Weren’t We Just Here?

Posted by Christopher Waldrop

May 10, 2007 |

Don’t forget to enter the Just-Write Summer Reading Contest!

Former San Francisco Chronicle book critic and NEA Literature Director David Kipen has just published an article in Salon titled Last Exit to Book Land which, while similar to Michael Connelly’s op-ed in The Los Angeles Times , takes a slightly different tack. While Connelly warned, rightly, that newspapers were endangering their own futures by cutting book reviews, Kipen takes a broader view.

Referring readers to some staggeringly depressing statistics published in the NEA Report Reading At Risk Kipen also offers some hope for the future of reading. The National Book Critics circle has posted tips for saving book reviews, and is circulating a petition to reinstate Teresa Weaver, the Atlanta Journal-Constitution’s former book editor. As the petition points out, Atlanta is “#15 on the University of Wisconsin’s list of most literate cities in the U.S.”. Even if that wasn’t because of the newspaper’s book section, a major part of Atlanta’s community now has one less reason to keep subscribing–and possibly even a reason to cancel their subscription entirely.

Even if newspapers stop contributing to their communities culturally Kipen also offers hope in the form of the NEA’s Big Read program, helping to sponsor CityRead programs that started in cities like Seattle and Chicago.
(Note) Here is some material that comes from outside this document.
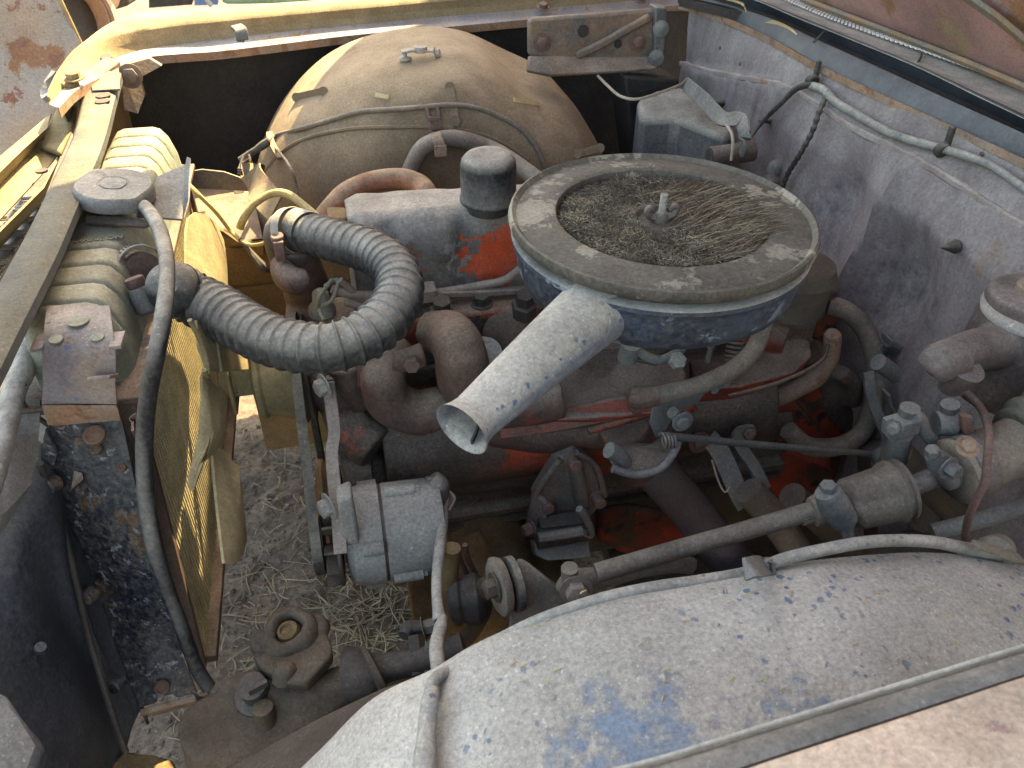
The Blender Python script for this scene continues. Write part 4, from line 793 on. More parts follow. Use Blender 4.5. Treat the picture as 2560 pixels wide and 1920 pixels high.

The Big Read program helps out cities with smaller library budgets. Personally I wonder about the effectiveness of programs that encourage an entire community to read a book, but then reading is a solitary activity. Even if these programs don’t foster literacy but only bring together people who are already reading it’s still contributing to a sense of community.

When I wrote about the subject of disappearing book review sections last week I also forgot to mention something extremely important: local weeklies. My home town has the Nashville Scene which carries book reviews in every issue, and sometimes books or authors of local interest are front-page stories. Not too shabby for a beat a growing number of dailies seem to consider not worth the ink. While not every city is big enough to have an alternative weekly, they are one place where book coverage still survives and thrives. Let’s hope it stays that way.

Update: Check out the article Battle of the Book Reviews in the Los Angeles Times Calendar Live. As staff writer Josh Getlin explains, traditional book reviewers and bloggers are battling it out and the time has come for a truce. Did it ever have to be a battle in the first place? Why would traditional reviewers feel threatened by bloggers, and why would bloggers feel threatened by traditional reviewers, especially when there’s so much cross-hybridization? Blogs can be anywhere and be accessed from anywhere. Increasingly the same is true of newspapers, but, in theory at least, a newspaper book reviewer should be someone from your community. What other purpose would a local newspaper serve–since book reviews are news?